Martin Messier

September 20, 2023

The emotional side of nominalizations

Here's your NLP joke of the day: 

Because it was tired of being objectified!

Why did the nominalization break up with the verb?

Keep reading to find out the answer...

The Meta Model is a coach's secret weapon when it comes to helping their clients regulate their emotions. And nominalizations are the big guns in this arsenal!

Now, if you're thinking, "What the heck is a nominalization?", I've got you covered. 

In NLP, a nominalization is a fancy word for an intangible noun, that sounds like it's a "thing" but it's really vaporware. 

You know, words like "happiness" and "confidence." 

The cool thing about nominalizations is that they let us talk about abstract concepts that are hard to define. 


They can also be troublemakers because they hide the juicy stuff that generates the experience.

So how can a coach use these bad boys to help their clients regulate their emotions? Well, first things first - we gotta get the client aware of what they're even saying. 

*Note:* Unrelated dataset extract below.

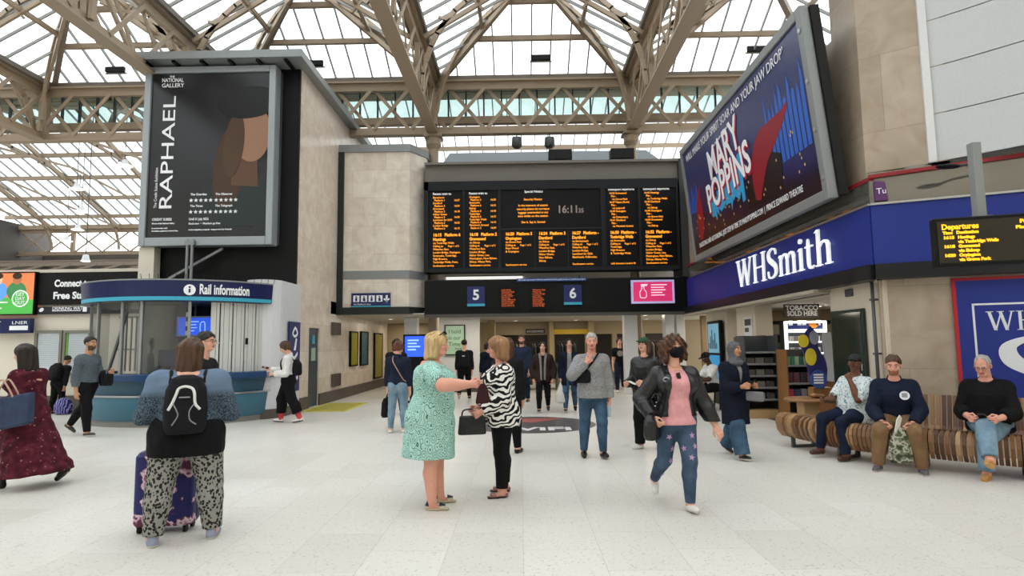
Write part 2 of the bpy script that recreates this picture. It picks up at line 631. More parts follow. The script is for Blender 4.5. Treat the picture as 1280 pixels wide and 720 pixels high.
# right side: shop front wall with piers, soffit, fascia wall, tan marble above
rw = MB()
rw.box(5.35, 5.75, 9.0, 10.55, 0, 2.6)
rw.box(5.35, 5.75, 13.95, 15.15, 0, 2.6)
rw.box(5.35, 5.9, 15.9, 17.6, 0, 2.6)
struct('wall_right', rw, mat('cream_pier', 'cfc4b2', 0.45), bevel=0.01)
A_ = Vector((5.22, 8.95, 0)); U_ = Vector((0.92, -0.39, 0)).normalized(); N_ = Vector((U_.y, -U_.x, 0))   # N_ faces the concourse
if N_.dot(Vector((-A_.x, -A_.y, 0))) < 0:
    N_ = -N_
def angled(z0, z1, t0, t1, off0, off1):
    """box along the angled right wall, between distances off0 (front, towards the hall) and off1"""
    p = [A_ + U_ * t0 + N_ * off0, A_ + U_ * t1 + N_ * off0, A_ + U_ * t1 + N_ * off1, A_ + U_ * t0 + N_ * off1]
    return [(q.x, q.y) for q in p], z0, z1 - z0
def add_angled(mb, *a, mi=0):
    poly, z, h = angled(*a)
    return mb.prism(poly, Matrix.Translation((0, 0, z)), h, mi)
aw = MB(); add_angled(aw, 0, 2.55, 0.05, 6.0, -0.12, -0.5)
struct('wall_right_angled', aw, M_stone_r)
sf = MB().box(5.12, 5.9, 8.95, 19.0, 2.5, 2.72); add_angled(sf, 2.5, 2.72, 0, 6, 0.08, -0.6)
struct('trim_11', sf, mat('black_soffit', '15181a', 0.4))
sl2 = MB().box(5.05, 5.4, 10.5, 19.0, 2.44, 2.5); add_angled(sl2, 2.44, 2.5, 0, 0.0001, 0.1, -0.1)
struct('trim_12', sl2, mat('pale_shutter_track', 'a39c8c', 0.5))
struct('ceiling_shop', MB().box(5.75, 11, 10, 19, 2.5, 2.58), mat('shop_ceiling', 'c9c5bb', 0.6))
struct('wall_shop_rear', MB().box(5.8, 11, 17.6, 17.8, 0, 2.5), mat('shop_cream', 'cbb999', 0.6))
struct('wall_shop_side', MB().box(10.6, 10.8, 9, 17.6, 0, 2.5), mat('shop_cream2', 'b5a88f', 0.6))
struct('wall_corridor', MB().box(5.9, 8.0, 19.9, 20.1, 0, 2.5), mat('corridor_tan', '8a7558', 0.6))
struct('floor_strip', MB().box(5.2, 5.42, 9.0, 19, 0.0, 0.004), mat('dark_floor_strip', '47504c', 0.4))

uw = MB().box(5.36, 5.96, 9.25, 10.0, 2.74, 13).box(5.36, 5.96, 10.0, 19.5, 2.74, 6.7)
struct('wall_right_upper', uw, M_stone_r)
cu_ = []
for k in range(13):                                         # curved tan then white cladding
    t = k / 12
    cu_.append((5.36 + 2.0 * t, 9.25 - 1.25 * t - 0.75 * t * t))
uc = MB()
for k in range(5):
    (x0, y0), (x1, y1) = cu_[k], cu_[k + 1]
    uc.prism([(x0, y0), (x1, y1), (x1 + .4, y1 + .6), (x0 + .4, y0 + .6)], Matrix.Translation((0, 0, 4.18)), 8.8)
struct('wall_right_curved', uc, M_stone_r)
wc = MB()
zs = [4.74 - .56 + 0.71 * i for i in range(16)]
for k in range(4, 12):
    (x0, y0), (x1, y1) = cu_[k], cu_[k + 1]
    x0 += .0; y0 -= .012
    for i in range(12):
        wc.prism([(x0, y0), (x1, y1 - .012), (x1 + .3, y1 + .5), (x0 + .3, y0 + .5)], Matrix.Translation((0, 0, zs[i] + 0.008)), 0.694)
struct('wall_right_panels', wc, mat('white_cladding', 'c3c6c8', 0.28))
wj = MB()
for k in range(4, 12):
    (x0, y0), (x1, y1) = cu_[k], cu_[k + 1]
    wj.prism([(x0 + .02, y0 + .01), (x1 + .02, y1 + .01), (x1 + .3, y1 + .5), (x0 + .3, y0 + .5)], Matrix.Translation((0, 0, 4.18)), 8.8)
struct('trim_13', wj, mat('dark_joint', '55585a', 0.6))
struct('trim_14', MB().prism([(cu_[4][0] - .05, cu_[4][1] - .03), (cu_[4][0] + .03, cu_[4][1] - .09), (cu_[4][0] + .1, cu_[4][1] + .1), (cu_[4][0], cu_[4][1] + .1)], Matrix.Translation((0, 0, 4.18)), 8.8), mat('pale_edge_trim', 'd9dadb', 0.35))
struct('wall_far_right', MB().box(12.8, 13, -9, 19.5, 0, 13), M_cream)

# ------------------------------------------------------------------ iron and glass roof
XG = [-22.9, -16.25, -9.55, -2.86, 3.82, 10.5]
ZB, ZT, YT = 8.72, 10.62, 20.0
ZR = 12.55


def lattice(name, label, a, b, z0, z1, nx, w=0.26, group=None, m=None, flange=0.30, posts=()):
    """lattice girder from plan point a to b with crossing braces"""
    m = m or M_steel
    r = thing(name, label, 'roof truss', (a[0], a[1], z0), 0, group)
    d = Vector((b[0] - a[0], b[1] - a[1], 0)); L = d.length; d.normalize()
    s = Vector((-d.y, d.x, 0))
    h = z1 - z0
    P = lambda t, z, o=0.0: d * t + s * o + Vector((0, 0, z))
    bc = MB().bar(P(0, 0.03), P(L, 0.03), flange, 0.05).bar(P(0, 0.16), P(L, 0.16), 0.12, 0.24)
    bc.build('bottom_chord', m, r)
    tc = MB().bar(P(0, h - 0.03), P(L, h - 0.03), flange, 0.06).bar(P(0, h - 0.18), P(L, h - 0.18), 0.12, 0.28)
    tc.build('top_chord', m, r)
    st = L / nx
    k = 0
    for i in range(nx):
        for q, (za, zb_) in enumerate(((0.22, h - 0.26), (h - 0.26, 0.22))):
            o = 0.07 if q else -0.07
            if k < 96:
                MB().bar(P(i * st + .04, za, o), P((i + 1) * st - .04, zb_, o), 0.035, 0.115, up=d.cross(s)).build('brace', m, r)
            k += 1
    for t in posts:
        MB().bar(P(t, 0.05), P(t, h - .05), 0.26, 0.2).build('post', m, r)
    return r


lattice('roof_truss', 'long beige lattice truss crossing the hall above the departures board', (XG[0], YT), (XG[5], YT), ZB, ZT, 26,
        posts=[x - XG[0] for x in XG[1:5]])
names = {1: 'beige lattice girder running overhead at the far left of the hall',
         2: 'beige lattice girder running overhead behind the tall painted-portrait billboard',
         3: 'beige lattice girder running overhead left of the departures board centre',
         4: 'beige lattice girder running overhead beside the slanting show billboard'}
for i in (1, 2, 3, 4):
    lattice('roof_girder', names[i], (XG[i], -6.0), (XG[i], YT - .15), ZB, ZT, 20, flange=0.36, group='roof girders along the hall')
# second truss, deep in the platform shed
lattice('roof_truss', 'far beige lattice truss across the platform shed at left', (-37, 44), (-8, 44), ZB - .1, ZT, 14, flange=.4, posts=(4, 10, 16, 22))
lattice('roof_truss', 'small low lattice beam under the far shed truss at left', (-36, 34), (-9, 34), 5.9, 6.75, 18, flange=.2, m=M_steel_d)

gut = MB()
for i in (1, 2, 3, 4):
    gut.box(XG[i] - .28, XG[i] + .28, -6, YT, ZT, ZT + .16)
gut.box(XG[0], XG[5], YT - .05, YT + .5, ZT, ZT + .18)
struct('trim_15', gut, M_gutter)
gut2 = MB().box(-37, 12, 43.8, 44.4, ZT, ZT + .25)
struct('trim_16', gut2, M_steel)

win = 0
for i in range(5):
    x0, x1 = XG[i], XG[i + 1]
    xm = (x0 + x1) / 2
    hw = (x1 - x0) / 2
    z0 = ZT + .18
    E0, E1 = Vector((x0 + .2, YT + .1, z0)), Vector((x1 - .2, YT + .1, z0))
    AP = Vector((xm, YT - hw, ZR)); RB = Vector((xm, -6, ZR))
    B0, B1 = Vector((x0 + .2, -6, z0)), Vector((x1 - .2, -6, z0))
    g = MB().add([E0, E1, AP, RB, B0, B1], [(0, 1, 2), (0, 2, 3, 4), (1, 5, 3, 2)])
    win += 1
    w = struct('window_%d' % win, g, M_glass)
    bars = MB()
    nb = 10
    dn = Vector((0, 0, -0.05))
    for k in range(1, nb):                                   # hip face, bars run up the slope
        x = E0.x + (E1.x - E0.x) * k / nb
        f = 1 - abs(x - xm) / (hw - .2)
        bars.bar(Vector((x, E0.y, z0)) + dn, Vector((x, E0.y + (AP.y - E0.y) * f, z0 + (ZR - z0) * f)) + dn, 0.045, 0.09)
    n2 = 38
    for side, (e, sx) in enumerate(((x0 + .2, 1), (x1 - .2, -1))):
        for k in range(n2):
            y = YT - 0.6 - k * 0.67
            f = min(1.0, (E0.y - y) / (E0.y - AP.y))
            bars.bar(Vector((e, y, z0)) + dn, Vector((e + (xm - e) * f, y, z0 + (ZR - z0) * f)) + dn, 0.045, 0.09)
    bars.build('glazing_bar', M_bar, w)
    pu = MB()
    for f in (0.42, 0.75):
        pu.bar(E0.lerp(AP, f) + dn * 2.6, E1.lerp(AP, f) + dn * 2.6, 0.12, 0.16)
    pu.bar(B0.lerp(RB, .5) + dn * 2.6, E0.lerp(AP, .5) + dn * 2.6, 0.1, 0.14)
    pu.bar(B1.lerp(RB, .5) + dn * 2.6, E1.lerp(AP, .5) + dn * 2.6, 0.1, 0.14)
    pu.build('purlin', M_steel, w)
    hp = MB()
    hp.bar(E0 + dn * 2, AP + dn * 2, 0.16, 0.24).bar(E1 + dn * 2, AP + dn * 2, 0.16, 0.24).bar(AP + dn * 2, RB + dn * 2, 0.16, 0.24)
    hp.build('hip_rafter', M_steel_d, w)

def arc(mb, a, b, sag, w=0.10, h=0.16, n=12):
    """curved rib: leaves a steeply, reaches b flat"""
    a, b = Vector(a), Vector(b)
    pts = []
    for k in range(n + 1):
        t = k / n
        ang = t * PI / 2
        hx, hz = math.sin(ang) if sag else t, 1 - math.cos(ang)
        hx, hz = (1 - math.cos(ang)), math.sin(ang)
        pts.append(Vector((a.x + (b.x - a.x) * hx, a.y + (b.y - a.y) * hx, a.z + (b.z - a.z) * hz)))
    for p, q in zip(pts, pts[1:]):
        e = (q - p) * 0.06
        mb.bar(p - e, q + e, w, h)
    return pts
nf = 0
for i in (1, 2, 3, 4):
    xg = XG[i]
    f = thing('roof_bracket', ['', 'curved beige ribs spreading from the far left roof girder', 'curved beige ribs spreading above the portrait billboard',
                               'curved beige ribs spreading from the junction left of the board', 'curved beige ribs spreading from the junction right of the board'][i],
              'roof bracket', (xg, YT, ZB), 0, 'curved roof brackets')
    for sx in (-1, 1):
        hw = 3.34
        m1 = MB(); arc(m1, (sx * .12, -0.3, 0.3), (sx * hw * .86, -hw * .86, ZR - ZB - .55), 1, .09, .15)
        m1.bar((sx * .15, -.2, 1.75), (sx * hw * .92, -hw * .92, ZR - ZB - .35), .09, .15)
        for t in (.3, .55, .8):
            m1.bar((sx * hw * t * .75, -hw * t * .75, ZR - ZB - 2.05 + 1.5 * t), (sx * hw * t, -hw * t, 1.8 + 1.75 * t), .06, .08)
        m1.build('hip_rib', M_steel, f)
        for yy in (-3.3, -7.3, -11.3, -15.3):
            m2 = MB(); arc(m2, (sx * .15, yy, 0.2), (sx * hw, yy, ZR - ZB - .35), 1, .09, .14)
            m2.bar((sx * .2, yy, 1.75), (sx * hw, yy, ZR - ZB - .15), .09, .13)
            m2.bar((sx * .95, yy, 2.2), (sx * .62, yy, 2.35), .06, .07)
            m2.bar((sx * 1.9, yy, 2.55), (sx * 1.55, yy, 2.95), .06, .07)
            m2.build('rib', M_steel, f)
    for yy in (-3.3, -7.3, -11.3):
        MB().bar((0, yy, .2), (0, yy, 1.8), .14, .14).bar((0, yy + 1.6, .2), (0, yy, 1.7), .08, .1).build('post', M_steel, f)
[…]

For example, if they say "I'm feeling anxiety," we can dig deeper. Good questions can help the client break down their emotional experience into bite-sized chunks, making it easier to manage.

But wait, there's more! 

We can also use nominalizations to uncover the underlying beliefs and values that are driving the emotional experience. If the client is feeling frustrated about their career, we can help the client identify the root of their emotional turmoil and start making changes.


But here's the one I personally like to go to...

We can use nominalizations to help the client generate new emotional states by asking leading questions. By doing this, we can help them shift their focus away from their current emotional state and begin to generate thoughts, beliefs, and behaviors that will support a more desirable emotional state.

For example, let's say that one of my clients is feeling anxious about an upcoming presentation. I can ask the client questions that lead her to feel confident and calm instead of anxious. When I ask her how she feels as a result, she might describe feeling relaxed, in control, and focused.

Once my client has bridged into this new emotional state, I can help her tap into the thoughts, beliefs, and behaviors that would support that state, and then package them into a unique nominalization.